Jeannette Bougrab, a junior minister with responsibility for youth, told Le Parisien newspaper that legislation based on Islamic sharia law "inevitably" imposed restrictions on rights and freedoms.
Bougrab is of Algerian origin, whose father fought on the French colonial side during Algeria's war of independence, and said she was speaking as "a French woman of Arab origin."
"It's very worrying," she was quoted as saying. "I don't know of any moderate Islam."
"There are no half measures with sharia," she added. "I am a lawyer and you can make all the theological, literal or fundamental interpretations of it that you like but law based on sharia is inevitably a restriction on freedom, especially freedom of conscience."
She was reacting to electoral successes scored by the Ennahda party in Tunisia, the Justice and Development Party in Morocco and the Muslim Brotherhood in Egypt.
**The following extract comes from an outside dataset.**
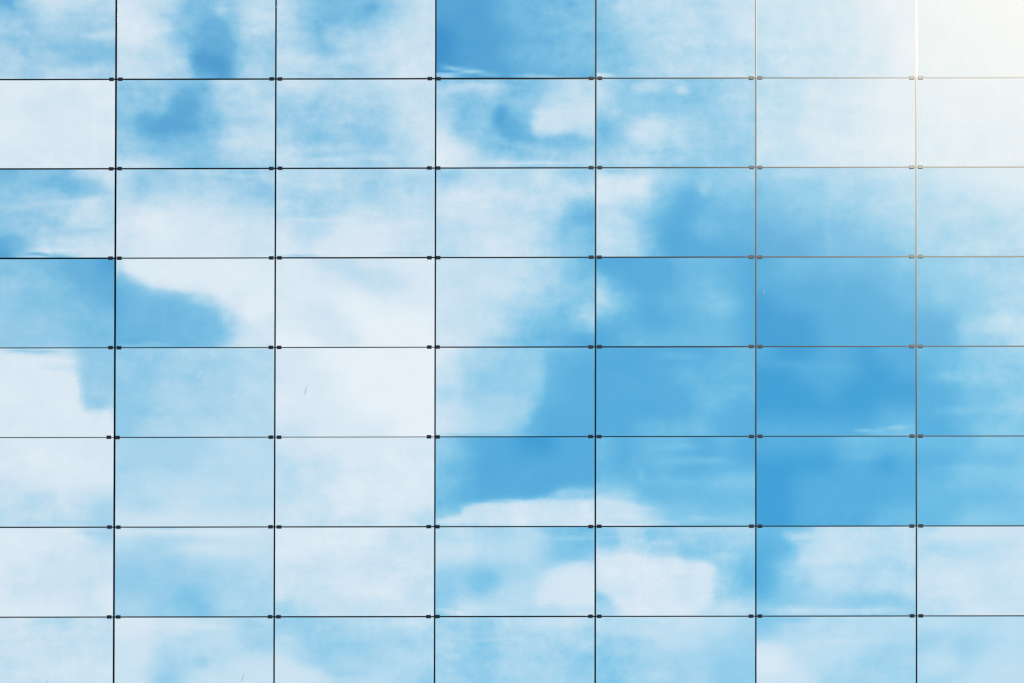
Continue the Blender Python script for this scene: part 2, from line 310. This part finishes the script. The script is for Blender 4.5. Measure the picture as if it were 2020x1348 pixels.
# veil texture is strongest in thin cloud, faint in clear blue and in thick white
mid = n.math('SUBTRACT', 1., n.math('MULTIPLY', n.math('POWER', n.math('ABSOLUTE', n.math('MULTIPLY_ADD', tone, .222, -1.)), 2.), .95))
calm = n.maprange(n.noise(n.vmath('MULTIPLY', dirv, (40., 40., 60.)), 1.0, 2., .5), .38, .66, .3, 1.)
calm = n.math('MAXIMUM', calm, n.maprange(z, .36, .40))
mid = n.math('MULTIPLY', n.math('MAXIMUM', mid, .25), calm)
fi = n.noise(n.vmath('MULTIPLY', dirv, (700., 700., 850.)), 1.0, 3., .65)
tx = n.math('ADD', n.math('MULTIPLY', n.math('SUBTRACT', st, .5), 3.6), n.math('MULTIPLY', n.math('SUBTRACT', mo, .5), 5.2))
tx = n.math('MULTIPLY_ADD', n.math('SUBTRACT', fi, .5), 2.4, tx)
mid = n.math('MULTIPLY', mid, n.maprange(tone, .5, 3.8, .35, 1.))
tone = n.math('MULTIPLY_ADD', tx, mid, tone)
tone = n.math('MULTIPLY_ADD', tone, .1, .1, clamp=True)
HEX = [0x368ecb,0x429cd3,0x57abda,0x6bb8e1,0x82c5e6,0x94cce9,0xa8d4ec,0xb9dcef,0xcbe2f1,0xd9e9f4,0xe6f0f8]
def lin(h):
    c = [((h >> s) & 255)/255 for s in (16, 8, 0)]
    return [v/12.92 if v < .04045 else ((v+.055)/1.055)**2.4 for v in c]
L = [lin(h) for h in HEX]
# each channel: how far from clear sky to bright cloud
cloudc = L[10]
ramp = n.new('ShaderNodeValToRGB'); nt.links.new(tone, ramp.inputs[0])
el = ramp.color_ramp.elements
while len(el) > 1: el.remove(el[-1])
for i in range(11):
    e = el[0] if i == 0 else el.new(i/10.)
    e.position = i/10.; e.color = [(L[i][k]-L[0][k])/(L[10][k]-L[0][k]) for k in range(3)]+[1]
sky = n.new('ShaderNodeTexSky'); sky.sky_type = 'NISHITA'; sky.sun_disc = False
sky.sun_elevation = SUN_ELEV; sky.sun_rotation = math.atan2(sun_dir.x, sun_dir.y)
sky.altitude = 0; sky.air_density = 1.0; sky.dust_density = 0.3; sky.ozone_density = 2.0
TINT = tuple(L[0][k]*v for k, v in enumerate((1.42, 1.33, 1.155)))
cs = n.vmath('DOT_PRODUCT', dirv, tuple(sun_dir), out=1)
ang = n.math('ARCCOSINE', n.math('MINIMUM', cs, .9999999))
clear = n.vmath('MULTIPLY', sky.outputs[0], TINT)
# the low haze near the sun takes the clear sky from azure towards turquoise
teal = n.math('EXPONENT', n.math('MULTIPLY', n.math('POWER', n.math('DIVIDE', ang, .050), 2.), -1.))
steel = n.math('MULTIPLY', n.maprange(z, .36, .415), n.math('SUBTRACT', 1., teal))
clear = n.vmath('MULTIPLY', clear, n.vmath('MULTIPLY_ADD', n.xyz(steel, steel, steel), (.16, -.11, -.04), (1., 1., 1.)))
clear = n.vmath('MULTIPLY', clear, n.vmath('MULTIPLY_ADD', n.xyz(teal, teal, teal), (-.66, .10, .0), (1., 1., 1.)))
K = 1/(GLASS*BG)
cl = tuple(v*K for v in cloudc)
skyc = n.vmath('ADD', n.vmath('MULTIPLY', clear, n.vmath('SUBTRACT', (1., 1., 1.), ramp.outputs[0])), n.vmath('MULTIPLY', ramp.outputs[0], cl))
# bright haze round the sun
sig = math.sqrt(1.7e5)/11856.*.87
g = n.math('MULTIPLY', n.math('EXPONENT', n.math('MULTIPLY', n.math('POWER', n.math('DIVIDE', ang, sig), 2.), -1.)), .95)
final = n.mix(g, skyc, (1.0*K, .98*K, .93*K, 1))
bg = n.new('ShaderNodeBackground'); nt.links.new(final, bg.inputs[0]); bg.inputs[1].default_value = BG
wo = n.new('ShaderNodeOutputWorld'); nt.links.new(bg.outputs[0], wo.inputs[0])
w.cycles.sampling_method = 'MANUAL'; w.cycles.sample_map_resolution = 512

# ------------------------------------------------------------------ materials
def material(name):
    m = bpy.data.materials.new(name); m.use_nodes = True; m.node_tree.nodes.clear()
    return m, N(m.node_tree)
def out(nn, sh):
    o = nn.new('ShaderNodeOutputMaterial'); nn.nt.links.new(sh, o.inputs[0])
def glare_lobe(nn, base, amount, rough=0.152, tint=(1., .96, .86)):      # added gloss lobe that lays the sun's veiling glare over dark parts
    g = nn.new('ShaderNodeBsdfAnisotropic', distribution='BECKMANN'); g.inputs['Color'].default_value = (amount*tint[0], amount*tint[1], amount*tint[2], 1)
    g.inputs['Roughness'].default_value = rough
    a = nn.new('ShaderNodeAddShader'); nn.nt.links.new(base, a.inputs[0]); nn.nt.links.new(g.outputs[0], a.inputs[1])
    return a.outputs[0]

M_GLASS, q = material('coated_glass')
geo = q.new('ShaderNodeNewGeometry')
d1 = q.noise(geo.outputs['Position'], 48., 2., .8)
d2 = q.noise(q.vmath('MULTIPLY', geo.outputs['Position'], (9., 9., 1.2)), 1., 5., .65)
dirt = q.math('ADD', q.math('MULTIPLY', q.math('SUBTRACT', d1, .5), .18), q.math('MULTIPLY', q.math('SUBTRACT', d2, .5), .03))
val = q.math('ADD', dirt, GLASS)
p = q.new('ShaderNodeBsdfPrincipled'); p.inputs['Metallic'].default_value = 1; p.inputs['Roughness'].default_value = 0.0
q.nt.links.new(q.xyz(val, val, val), p.inputs['Base Color'])
out(q, p.outputs[0])

def painted(name, col, amount, spec=0.0, rough=.5, noise_amt=.3, fr=.152):
    m, q = material(name)
    geo = q.new('ShaderNodeNewGeometry')
    f = q.noise(geo.outputs['Position'], 30., 4., .6)
    k = q.math('MULTIPLY_ADD', f, noise_amt, 1-noise_amt/2)
    c = q.vmath('MULTIPLY', tuple(col), q.xyz(k, k, k))
    p = q.new('ShaderNodeBsdfPrincipled'); q.nt.links.new(c, p.inputs['Base Color'])
    p.inputs['Roughness'].default_value = rough; p.inputs['Specular IOR Level'].default_value = spec
    out(q, glare_lobe(q, p.outputs[0], amount, fr) if amount else p.outputs[0]); return m
M_GASKET = painted('black_gasket', (.0004, .0004, .0006), .0019)
M_CLAMP = painted('dark_grey_clamp', (.009, .011, .019), .0019, .05, .6)
M_TRIM = painted('aluminium_trim', (.003, .003, .003), .006)
M_EDGE = painted('pane_edge', (.002, .004, .004), 0)
M_CORE = painted('dark_concrete', (.05, .05, .05), 0)
M_PAVE, q = material('plaza_paving')
geo = q.new('ShaderNodeNewGeometry'); br = q.new('ShaderNodeTexBrick'); q.nt.links.new(geo.outputs['Position'], br.inputs[0])
br.inputs['Color1'].default_value = (.23, .22, .2, 1); br.inputs['Color2'].default_value = (.28, .27, .25, 1); br.inputs['Mortar'].default_value = (.1, .1, .1, 1)
br.inputs['Scale'].default_value = 1.0; br.inputs['Mortar Size'].default_value = .01
p = q.new('ShaderNodeBsdfPrincipled'); q.nt.links.new(br.outputs[0], p.inputs['Base Color']); p.inputs['Roughness'].default_value = .8; out(q, p.outputs[0])
M_SOIL = painted('soil_mark', (.30, .42, .50), 0)
M_RUST = painted('pale_drip', (.42, .36, .38), 0)

# ------------------------------------------------------------------ mesh helpers
def link(name, me, mat, parent=None):
    o = bpy.data.objects.new(name, me); COL.objects.link(o); o.parent = parent
    if mat: me.materials.append(mat)
    return o
class MB:
    def __init__(s): s.v = []; s.f = []
    def box(s, x0, x1, y0, y1, z0, z1, bev=0.0):
        b = len(s.v)
        if not bev:
            s.v += [(x, y, z) for z in (z0, z1) for (x, y) in ((x0, y0), (x1, y0), (x1, y1), (x0, y1))]
            s.f += [tuple(b+i for i in q) for q in ((0, 3, 2, 1), (4, 5, 6, 7), (0, 1, 5, 4), (1, 2, 6, 5), (2, 3, 7, 6), (3, 0, 4, 7))]
        else:               # front face (towards -y) chamfered on all four sides
            ring = [(x0, y1, z0), (x1, y1, z0), (x1, y1, z1), (x0, y1, z1)]
            mid = [(x, y0+bev, z) for x, _, z in ring]
            fr = [(x0+bev, y0, z0+bev), (x1-bev, y0, z0+bev), (x1-bev, y0, z1-bev), (x0+bev, y0, z1-bev)]
            s.v += ring+mid+fr
            for i in range(4):
                j = (i+1) % 4
                s.f += [(b+i, b+j, b+4+j, b+4+i), (b+4+i, b+4+j, b+8+j, b+8+i)]
            s.f += [(b+8, b+9, b+10, b+11), (b+3, b+2, b+1, b)]
    def mesh(s, name):
        me = bpy.data.meshes.new(name); me.from_pydata(s.v, [], s.f); me.update(); return me
    def build(s, name, mat, parent=None): return link(name, s.mesh(name), mat, parent)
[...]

French Foreign Minister Alain Juppe has called for dialogue with such parties as long as they respect certain criteria, including the rule of law and women's rights.
Bougrab conceded that ousted Tunisian and Egyptian rulers Zine El Abidine Ben Ali and Hosni Mubarak had used the Islamist "threat" to win backing from Western countries, but she added, "We shouldn't go to the other extreme."
And she hit out at the 30 percent of Tunisians living in France who had voted for Ennahda in last month's polls. "I am shocked that those who have rights and freedoms here gave their votes to a religious party," she said.